3. As attention must be paid to a horse's food and exercise, that his body may be vigorous, so must care be likewise taken of his feet. Damp and smooth stable floors injure even naturally good hoofs; and to prevent them from being damp, they ought to be sloping; to prevent them from being smooth, they should have stones inserted in the ground close to one another, similar to a horse's hoofs in size; for such stable floors give firmness to the feet of horses that stand on them.

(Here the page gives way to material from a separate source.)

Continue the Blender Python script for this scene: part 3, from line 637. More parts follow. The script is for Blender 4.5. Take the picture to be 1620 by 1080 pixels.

4. The groom must also lead the horse out of the stable to the place where he is to comb him ; and he should be tied away from the manger after his morning's feed, that he may come to his evening meal with the greater appetite. The ground outside the stable may be put into excellent condition, and serve to strengthen the horse's feet, if a person throws clown in it here and there four or five loads of round stones, large enough to fill the two hands, and about a pound in weight, surrounding them with an iron rim, so that they may not be scattered ; for, as the horse stands on these, he will be in much the same condition as if he were to travel part of every day on a stony road.
5. A horse must also move his hoofs when he is rubbed down, or when he is annoyed with flies, as much as when he is walking; and the stones which are thus spread about strengthen the frogs of the feet. And as we must take care of the hoofs, that they may be hard, so we must take care of the mouth, that it may be soft; and the same treatment softens the flesh of a man and the mouth of a horse.